▶ **Instructions for the task**: Repeat the data word for word. Do not include the pictures.

▶ **Information provided**:
* BEGIN *
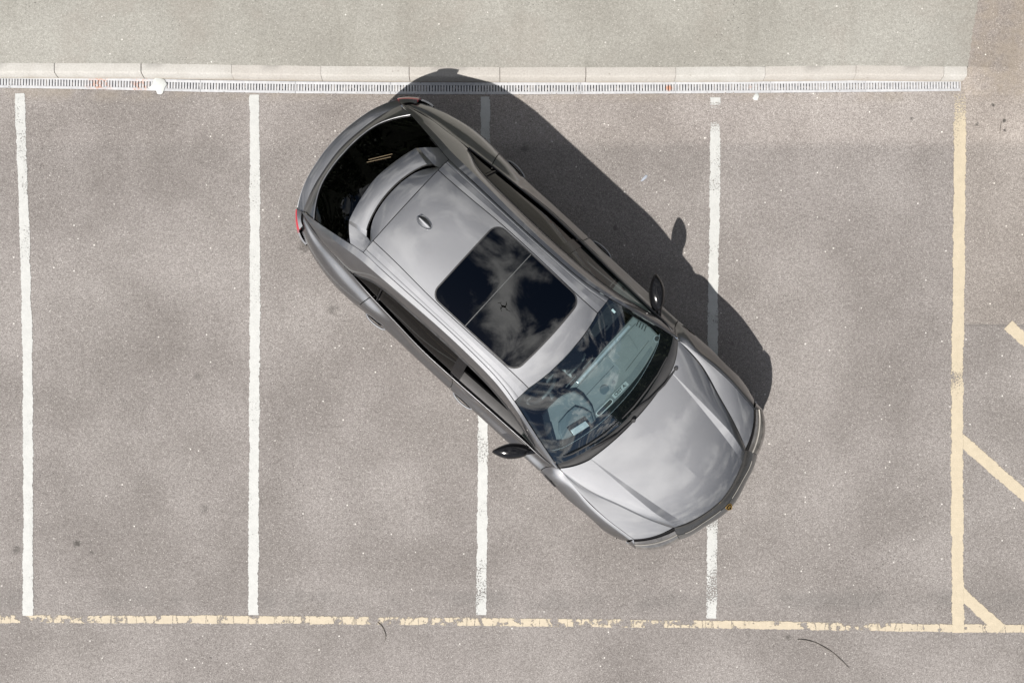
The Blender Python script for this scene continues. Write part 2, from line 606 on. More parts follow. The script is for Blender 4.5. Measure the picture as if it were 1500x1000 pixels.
def car_paint(name='metallic_grey_paint', base=(.200, .204, .214)):
    """metal flake (a Beckmann lobe) under a smooth clear lacquer with a film of dust"""
    t = NT(name)
    ob = t.obj()
    n = t.noise(3, 3, .5, vec=ob)
    c = t.mix(t.ramp(n, .3, .7), [x * .96 for x in base], [x * 1.04 for x in base])
    fl = t.noise(900, 1, .5, vec=ob)
    flake = t.new('BsdfGlossy', distribution='BECKMANN', Color=c, Roughness=t.ramp(fl, .3, .7, .57, .65))
    dust = t.ramp(t.noise(70, 3, .65, vec=ob, off=4.), .5, .8, .01, .035)
    coat = t.new('BsdfGlossy', Roughness=dust, Color=(.97, .97, .97, 1))
    film = t.new('BsdfDiffuse', Color=(.30, .28, .25, 1))
    fr = t.new('Fresnel', IOR=1.85)
    m1 = t.new('MixShader', Fac=t.ramp(t.noise(11, 5, .65, vec=ob, off=7.), .45, .75, .008, .035))
    t.l.new(flake.outputs[0], m1.inputs[1]); t.l.new(film.outputs[0], m1.inputs[2])
    mx = t.new('MixShader', Fac=fr.outputs[0])
    t.l.new(m1.outputs[0], mx.inputs[1]); t.l.new(coat.outputs[0], mx.inputs[2])
    t.l.new(mx.outputs[0], t.out.inputs[0])
    return t.m


M['paint'] = car_paint()
M['gloss_black'] = simple('gloss_black_trim', (.006, .006, .007), .16, ior=1.42, var=.1)
M['black'] = simple('black_plastic', (.020, .020, .021), .55, var=.15, bump=.1)
M['shell'] = simple('dark_cavity', (.008, .008, .008), .8, var=.1)
M['rubber'] = simple('tyre_rubber', (.022, .022, .022), .75, var=.15)
M['rim'] = simple('dark_alloy', (.10, .10, .105), .32, metal=.8, var=.08)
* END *
▶ **Result for this task**:
The Blender Python script for this scene continues. Write part 2, from line 606 on. More parts follow. The script is for Blender 4.5. Measure the picture as if it were 1500x1000 pixels.
def car_paint(name='metallic_grey_paint', base=(.200, .204, .214)):
    """metal flake (a Beckmann lobe) under a smooth clear lacquer with a film of dust"""
    t = NT(name)
    ob = t.obj()
    n = t.noise(3, 3, .5, vec=ob)
    c = t.mix(t.ramp(n, .3, .7), [x * .96 for x in base], [x * 1.04 for x in base])
    fl = t.noise(900, 1, .5, vec=ob)
    flake = t.new('BsdfGlossy', distribution='BECKMANN', Color=c, Roughness=t.ramp(fl, .3, .7, .57, .65))
    dust = t.ramp(t.noise(70, 3, .65, vec=ob, off=4.), .5, .8, .01, .035)
    coat = t.new('BsdfGlossy', Roughness=dust, Color=(.97, .97, .97, 1))
    film = t.new('BsdfDiffuse', Color=(.30, .28, .25, 1))
    fr = t.new('Fresnel', IOR=1.85)
    m1 = t.new('MixShader', Fac=t.ramp(t.noise(11, 5, .65, vec=ob, off=7.), .45, .75, .008, .035))
    t.l.new(flake.outputs[0], m1.inputs[1]); t.l.new(film.outputs[0], m1.inputs[2])
    mx = t.new('MixShader', Fac=fr.outputs[0])
    t.l.new(m1.outputs[0], mx.inputs[1]); t.l.new(coat.outputs[0], mx.inputs[2])
    t.l.new(mx.outputs[0], t.out.inputs[0])
    return t.m


M['paint'] = car_paint()
M['gloss_black'] = simple('gloss_black_trim', (.006, .006, .007), .16, ior=1.42, var=.1)
M['black'] = simple('black_plastic', (.020, .020, .021), .55, var=.15, bump=.1)
M['shell'] = simple('dark_cavity', (.008, .008, .008), .8, var=.1)
M['rubber'] = simple('tyre_rubber', (.022, .022, .022), .75, var=.15)
M['rim'] = simple('dark_alloy', (.10, .10, .105), .32, metal=.8, var=.08)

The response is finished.